What the task requires
Using the data below, gather each line that includes the word "scene".
>> start Data provided
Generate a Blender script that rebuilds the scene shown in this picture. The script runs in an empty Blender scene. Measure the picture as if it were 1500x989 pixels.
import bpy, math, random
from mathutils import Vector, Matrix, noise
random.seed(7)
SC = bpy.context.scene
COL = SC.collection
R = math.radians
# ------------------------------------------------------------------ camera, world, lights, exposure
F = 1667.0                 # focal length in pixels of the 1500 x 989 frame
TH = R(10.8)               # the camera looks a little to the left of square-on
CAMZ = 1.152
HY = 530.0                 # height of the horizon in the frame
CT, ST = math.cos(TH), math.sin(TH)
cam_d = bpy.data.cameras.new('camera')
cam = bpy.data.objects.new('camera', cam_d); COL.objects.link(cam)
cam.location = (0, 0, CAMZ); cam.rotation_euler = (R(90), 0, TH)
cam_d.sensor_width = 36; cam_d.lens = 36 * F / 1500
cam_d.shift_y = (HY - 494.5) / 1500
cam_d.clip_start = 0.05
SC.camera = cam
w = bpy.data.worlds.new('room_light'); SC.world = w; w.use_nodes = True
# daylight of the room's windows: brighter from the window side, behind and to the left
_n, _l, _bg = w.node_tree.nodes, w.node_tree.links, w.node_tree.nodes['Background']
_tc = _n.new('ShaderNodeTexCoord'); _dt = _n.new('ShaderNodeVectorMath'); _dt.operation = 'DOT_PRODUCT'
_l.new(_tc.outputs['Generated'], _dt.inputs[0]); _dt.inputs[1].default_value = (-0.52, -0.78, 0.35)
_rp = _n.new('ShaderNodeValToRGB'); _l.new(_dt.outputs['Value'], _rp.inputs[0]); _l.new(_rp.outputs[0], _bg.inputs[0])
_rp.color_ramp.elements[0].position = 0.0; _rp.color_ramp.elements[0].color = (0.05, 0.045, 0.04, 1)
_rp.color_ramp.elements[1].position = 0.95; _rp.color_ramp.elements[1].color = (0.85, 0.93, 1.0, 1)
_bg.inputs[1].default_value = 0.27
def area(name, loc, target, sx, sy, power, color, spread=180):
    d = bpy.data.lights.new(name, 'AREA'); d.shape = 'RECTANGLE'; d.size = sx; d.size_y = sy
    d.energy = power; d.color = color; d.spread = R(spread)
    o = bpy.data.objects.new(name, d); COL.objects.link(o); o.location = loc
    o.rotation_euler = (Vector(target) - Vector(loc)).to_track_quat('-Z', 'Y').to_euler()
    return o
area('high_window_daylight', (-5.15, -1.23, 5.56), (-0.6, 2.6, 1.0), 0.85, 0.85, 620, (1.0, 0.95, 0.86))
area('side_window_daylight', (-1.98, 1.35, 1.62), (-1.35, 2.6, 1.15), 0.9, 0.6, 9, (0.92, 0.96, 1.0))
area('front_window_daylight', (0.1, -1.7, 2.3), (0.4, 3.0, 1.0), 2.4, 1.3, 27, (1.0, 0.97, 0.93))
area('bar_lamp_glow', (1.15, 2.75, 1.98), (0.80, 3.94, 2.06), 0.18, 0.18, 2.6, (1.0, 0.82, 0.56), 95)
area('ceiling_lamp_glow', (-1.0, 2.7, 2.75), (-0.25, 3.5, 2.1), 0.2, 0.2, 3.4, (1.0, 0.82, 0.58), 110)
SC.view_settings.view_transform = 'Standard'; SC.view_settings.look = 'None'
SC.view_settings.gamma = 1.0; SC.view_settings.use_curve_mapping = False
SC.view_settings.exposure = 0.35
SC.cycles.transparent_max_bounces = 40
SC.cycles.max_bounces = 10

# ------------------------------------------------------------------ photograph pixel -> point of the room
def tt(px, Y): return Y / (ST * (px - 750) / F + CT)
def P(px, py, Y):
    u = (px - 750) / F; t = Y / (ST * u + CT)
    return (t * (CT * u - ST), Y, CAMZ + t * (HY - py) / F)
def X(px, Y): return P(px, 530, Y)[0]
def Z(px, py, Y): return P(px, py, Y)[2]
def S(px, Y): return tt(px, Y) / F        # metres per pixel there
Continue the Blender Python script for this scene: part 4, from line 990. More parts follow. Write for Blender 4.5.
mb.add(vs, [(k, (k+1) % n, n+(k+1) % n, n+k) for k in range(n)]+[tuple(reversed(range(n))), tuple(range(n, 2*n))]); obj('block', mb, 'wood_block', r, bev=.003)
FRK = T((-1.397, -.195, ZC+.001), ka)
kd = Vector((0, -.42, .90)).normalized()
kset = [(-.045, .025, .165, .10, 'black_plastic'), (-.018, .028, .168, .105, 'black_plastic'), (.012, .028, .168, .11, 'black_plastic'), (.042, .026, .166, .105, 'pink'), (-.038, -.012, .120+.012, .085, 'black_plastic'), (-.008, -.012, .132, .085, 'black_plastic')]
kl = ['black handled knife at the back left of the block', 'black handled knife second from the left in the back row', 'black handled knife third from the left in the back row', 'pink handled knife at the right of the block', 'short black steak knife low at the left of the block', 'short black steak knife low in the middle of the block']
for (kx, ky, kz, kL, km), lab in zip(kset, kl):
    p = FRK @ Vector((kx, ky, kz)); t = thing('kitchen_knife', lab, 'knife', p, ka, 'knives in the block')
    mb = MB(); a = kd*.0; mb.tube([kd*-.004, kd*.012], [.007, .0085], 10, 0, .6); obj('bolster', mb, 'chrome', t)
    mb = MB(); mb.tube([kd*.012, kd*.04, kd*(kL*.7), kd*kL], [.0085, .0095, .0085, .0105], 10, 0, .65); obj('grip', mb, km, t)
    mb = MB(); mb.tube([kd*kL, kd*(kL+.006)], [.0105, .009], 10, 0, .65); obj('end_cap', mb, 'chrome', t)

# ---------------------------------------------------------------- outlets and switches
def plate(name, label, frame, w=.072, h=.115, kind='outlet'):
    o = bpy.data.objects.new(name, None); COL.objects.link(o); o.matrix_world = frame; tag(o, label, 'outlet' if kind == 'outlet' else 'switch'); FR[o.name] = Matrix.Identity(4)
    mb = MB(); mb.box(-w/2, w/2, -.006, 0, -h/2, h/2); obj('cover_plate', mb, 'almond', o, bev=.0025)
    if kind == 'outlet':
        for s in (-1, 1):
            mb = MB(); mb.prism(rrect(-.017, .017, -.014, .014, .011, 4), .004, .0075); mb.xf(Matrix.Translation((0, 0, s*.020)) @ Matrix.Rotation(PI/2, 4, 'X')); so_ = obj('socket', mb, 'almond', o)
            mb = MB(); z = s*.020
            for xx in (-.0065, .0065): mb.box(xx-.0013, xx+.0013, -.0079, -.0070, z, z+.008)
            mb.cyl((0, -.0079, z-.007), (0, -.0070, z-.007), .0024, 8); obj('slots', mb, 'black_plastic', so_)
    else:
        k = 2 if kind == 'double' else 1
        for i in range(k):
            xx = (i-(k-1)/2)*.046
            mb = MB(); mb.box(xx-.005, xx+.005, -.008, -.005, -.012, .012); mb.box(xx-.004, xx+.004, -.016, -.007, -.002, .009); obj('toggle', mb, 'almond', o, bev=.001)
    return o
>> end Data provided
Response for this exercise
Generate a Blender script that rebuilds the scene shown in this picture. The script runs in an empty Blender scene. Measure the picture as if it were 1500x989 pixels.
SC = bpy.context.scene
Continue the Blender Python script for this scene: part 4, from line 990. More parts follow. Write for Blender 4.5.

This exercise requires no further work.